Tuesday, February 21, 2017

Tips for keeping interested

1) Make it procedurally generated, so it's different to play each time.

2) Make it actually fun to play.

3) Make it single player with an AI.

Monday, January 09, 2017

Unnamed Horror Game

My newest project is going to be a 3D Horror Game.  I think 3D is the way to go (hello 1995!) these days; it may be harder, but for me at least, simple 2D games just don't interest me, and certainly don't interest my kids who are my main audience.  With this in mind I thought a horror game that scares them would be fun.

Here's the very first video.  it's just me walking around:-



It's written in Java using the excellent JMonkeyEngine for the 3D.  I did have a look at using LibGDX which is also very good.  However, for the physics aspect at least, it was just a "leaky" wrapper for Bullet.  Bullet is written in C, and so even in Java it seemed to be a case of remembering to dispose of objects and other things I'd hoped to never have to do again.

Friday, January 06, 2017

Tips for Software Developer Recruiters

I've had quite a few Software Developer jobs, been an interviewee even more times, and sometimes even been the interviewer.  This is a brief rundown of some tips that I've picked up along the way to avoid wasting both the interviewers and interviewees time, and help you get the right people.

1) Read This

For the love of God, read this before you do any interviews.

2) Be flexible with interview times

...preferrably holding them out of hours.  A consciencous interviewee who already has a job doesn't want to risk endangering that job, or waste their holiday allocation, or go through the minefield of taking time of work, if they can help it. 

You will make it so much easier for potential recruits if you can do the interview out of hours, or in some way make it as easy as possible for them to get to the interview without disrupting their current job.

3) Test their development skills by getting them to develop something

Software development is about developing software, not about knowing the definition of Dependency Injection or what the definition is of each of the method modifiers available in your chosen language.  There is so much to know in Software Development the no single person can know everything, and by asking specific quiz questions, you're turning the interview into a lottery (for both you and the interviewee) where the "winner" is determined by who was lucky enough to have recently read the specific fact that you asked them.

Go through the process of developing software with them.  Allow them to use Google and Stack Overflow, and discuss their code as they write it.  Allow them to use technologies they are experienced in (or claim to be experienced in).  In short, get them to carry out a microcosm of what the actual job would be.

4) Look for Passion

Good software developers love programming, whether it's part of their job or their hobby at home (or anywhere outside their job).  I'm always wary of an interviewee who doesn't write code at home.  If they do, don't worry or expect that it's actually any good; most hobby development is just for fun, and once it stops being fun it gets abandoned.  The fact that they do it is the only important thing.

Friday, December 23, 2016

Escape from Krakatoa Remake


I've been working on my remake of the classic game Escape from Krakatoa for a few weeks now.  I'm already the top Google result for "Escape from Krakatoa remake" (about the top 5 results actually) which says more about the fact that no-one has attempted a remake of this game rather than my internet omnipresence.

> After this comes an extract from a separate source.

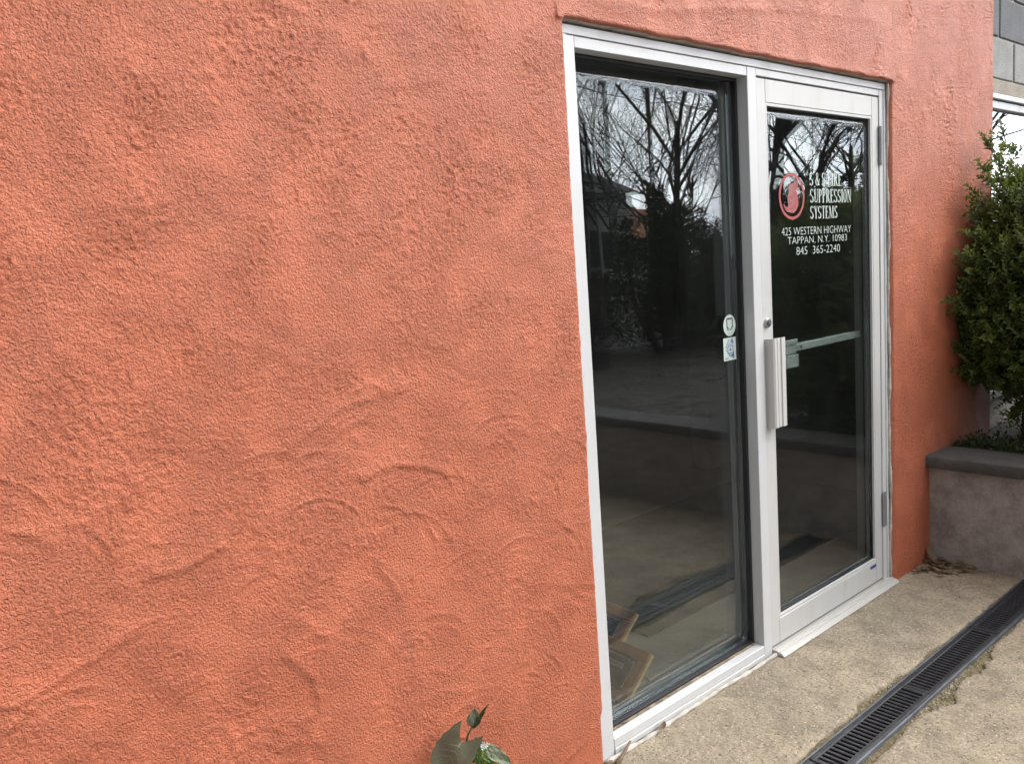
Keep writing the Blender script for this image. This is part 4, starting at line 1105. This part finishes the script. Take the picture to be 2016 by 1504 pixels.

The game "components" that I've managed to create using JBox2D is the helicopter, a rope, the landscape, water, the tanker and the rocks thrown from the volcano.

Here's a video of a few of them combined.




They are all basic polygons at the moment (with the exception of the water), but it shouldn't be too difficult to replace them with proper graphics once everything has come together.

At the back of my mind is what new aspects I can add to the gameplay.  I was thinking of something like, the player can (must?) transport crates to the islanders or the tanker to keep them supplied, whilst also defending them against rocket attacks.  And, unlike the original, maybe the player can actually help the islanders escape from Krakatoa?

Saturday, December 10, 2016

Just discovered JBox2D

I think I'm pretty late to the 2D physics library game; I've just discovered Jbox2D and I can't believe what I've been missing.  Apart from anything, it handles all the collision detection for you, which saves tons of coding straight away.  But not only that, it also handles them in realistic ways.  As a game developer, you just create all the physics objects and then let the physics engine do everything else.  All you need to do is draw the graphics and handle user input.  It's so good, I'm surprised at the lack of example code on the internet.

Here's a small vid one of my first experiments - water and getting something to float in it.



It's pretty simple, but what's even simpler is the code required to do this.  I've just created the particles and the rectangle, and then the rest is automatic.  The main bit of code I had to write was drawing it all.

I've been messing about with it for a few weeks now, and my first "big" project with ti is going to be a remake the classic Escape from Krakatoa using JBox2d.  It's a game that lends itself to a physics enghine; the player flies a helicopter, must avoid rocks being thrown from a volcano and rescue people from the island.  I'm going to check I can recreate each aspect using the physics engine, and then put it all together.  Next up is flying a helicopter.